You don't hear much about Apple's foray into the online music market, even though it clears $1 billion + per year in FCF for the company, because that's just a drop in Apple's bucket compared to their other earnings. But Apple is a huge player in music sales these days. Some authors think Apple single-handedly saved the music industry and, with their innovative contracts with the labels (now replicated by a lot of firms), basically went from Rule Breaker to Rule Maker in about a year.

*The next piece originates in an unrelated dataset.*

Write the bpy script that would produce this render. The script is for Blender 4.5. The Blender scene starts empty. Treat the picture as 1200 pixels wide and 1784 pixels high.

Right now Pandora's a rule breaker - it knows what you like and makes a custom radio station just for you, playing tunes that might be your old faves and introducing you to artists that you might not have heard of. There will need to be some innovation on the back end to match; the labels will have to give a little to get their music out to Pandora's subscriber base using Pandora's model. But for the labels, what Pandora essentially is is what radio stations used to be, and what the iTMS and Apple's "Genius" technology is: advertising.
Heck, I remember the 90's, when if you wanted to invest in advertising you had to know someone who'd sell you an interest in a closely held ad firm. The new generation of advertisers are publically traded - anyone remember a little Palo Alto upstart called Google? They did OK because they used technology to target ads to people who wanted to see them. Pandora does essentially the same thing. I think they have a chance at capturing some of the music consumer's discretionary dollar, and that's why I own a little bit of their stock.